We see this in play in the current political moment wherein the Dumpster in Chief is constantly proclaiming how much he knows when it is stunningly obvious that he is making stuff up.

He’ll say sometimes “A lot of people don’t know X but I know X” and Seth Meyers has pointed out that this usually suggests that X is a thing that the Dumpster only just found out himself moments ago. He would never admit he did not know something – for him, if he doesn’t know it, it doesn’t exist.

Whereas the most intelligent people I know will readily admit when they don’t know something and will also actively search for an answer when they need one.

To’t.

The day this line appears is known as Indictment Day. All day on Twitter – folks have been wishing each other Merry Indictment Day. Last night they recommended leaving cookies for Mueller and looking for him in the sky as he sailed.

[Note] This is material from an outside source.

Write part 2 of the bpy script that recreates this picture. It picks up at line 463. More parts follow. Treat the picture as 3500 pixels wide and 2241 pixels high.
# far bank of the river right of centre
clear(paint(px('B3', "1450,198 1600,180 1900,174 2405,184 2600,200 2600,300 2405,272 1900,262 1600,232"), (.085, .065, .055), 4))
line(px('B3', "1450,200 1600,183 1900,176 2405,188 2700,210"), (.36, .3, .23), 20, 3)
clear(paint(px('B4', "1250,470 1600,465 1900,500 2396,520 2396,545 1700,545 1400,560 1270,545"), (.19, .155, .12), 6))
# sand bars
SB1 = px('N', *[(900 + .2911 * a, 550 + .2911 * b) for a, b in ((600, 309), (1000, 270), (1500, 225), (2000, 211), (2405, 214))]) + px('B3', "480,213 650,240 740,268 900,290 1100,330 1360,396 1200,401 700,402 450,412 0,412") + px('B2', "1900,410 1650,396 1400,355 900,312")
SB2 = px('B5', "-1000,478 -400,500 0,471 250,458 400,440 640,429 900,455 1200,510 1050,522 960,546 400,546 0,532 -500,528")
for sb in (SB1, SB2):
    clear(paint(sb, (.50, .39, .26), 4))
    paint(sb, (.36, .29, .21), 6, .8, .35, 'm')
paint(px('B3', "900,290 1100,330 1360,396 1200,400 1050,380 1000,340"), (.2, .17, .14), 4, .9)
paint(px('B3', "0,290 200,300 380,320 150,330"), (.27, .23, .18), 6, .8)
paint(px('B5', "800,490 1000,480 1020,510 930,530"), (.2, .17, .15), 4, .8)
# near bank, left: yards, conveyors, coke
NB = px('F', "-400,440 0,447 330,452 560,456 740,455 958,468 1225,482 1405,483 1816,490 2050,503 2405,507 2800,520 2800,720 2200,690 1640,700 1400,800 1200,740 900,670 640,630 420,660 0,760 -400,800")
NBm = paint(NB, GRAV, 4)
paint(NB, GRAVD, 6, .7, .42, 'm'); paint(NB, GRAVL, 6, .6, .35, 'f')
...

Today many are saying this process is proceeding the same way prosecutors normally tackle mafia cases. That it starts with the little fish and the net gets bigger and bigger until they catch the whale.
To’t, y’all. To’t.
This is the first moment I have felt even cautiously optimistic in a year.
To’t.
*
Ah, the sweet sweet hope of this moment. The indictments have come and gone and while we watched many dominos fall – none of them saved us. None of them.

Marry, now I can tell.

My boyfriend is deeply disturbed by the story about George HW Bush groping young women – but especially coupled with his “joke” – which is, apparently – “Guess who’s my favorite magician? “
“David Cop-a-feel.” – which is coupled with an ass squeeze. It’s a physical joke as well as a pun, I guess.

I don’t know why I do not find this particularly disturbing. Maybe because I’ve been groped by too many old men and been told too many stupid jokes?

Anyway – this line is like someone has already came up with the best joke answer they can and then expected to keep generating material – and for a moment, they can feel the new idea coalescing in their mind.

Ay, tell me that and unyoke.

A life in Shakespeare can sometimes yield some funny crossovers. I learned Titania’s “forgeries of jealousy” speech to perform for my friend’s students. So a week later, I see “unyoke” in this line and I’m instantly with the ox who has stretched his yoke in vain. So the ox and the second clown become sort of merged in my mind, just because of the commonality of yoking. Which – I’ll be honest – I don’t have much other experience of, or have much occasion to talk about.

“Who builds stronger than a mason, a shipwright, or a carpenter?”

The second clown is very often portrayed as the stupid one, largely because of moments like this. His repeating of the question is treated like a dummy trying to answer such an easy question.
But the thing is, it is a riddle. It is NOT an easy question and in fact, he HAD an answer, immediately. A good one. He’s quicker than most people I know when answering a riddle.
And isn’t the joy of a riddle getting to tell your surprise answer when the person you’re asking doesn’t get it?
Also – this is a classic repetition.
Everyone who ever tried to answer a riddle in earnest repeats it.

To’t again, come.

I was crushingly sad yesterday. I’m still a little hung over from that sad. I wondered at one point if this was perhaps a modified post-show blues. I performed a speech a few days before and I had a visceral jolt in returning to performing – the high, the pleasure of having Shakespeare’s words in my head and in my body. When I was so sad yesterday, I thought maybe it was just my body’s way of saying, “I missed that. When will we do that again? To’t again, come.”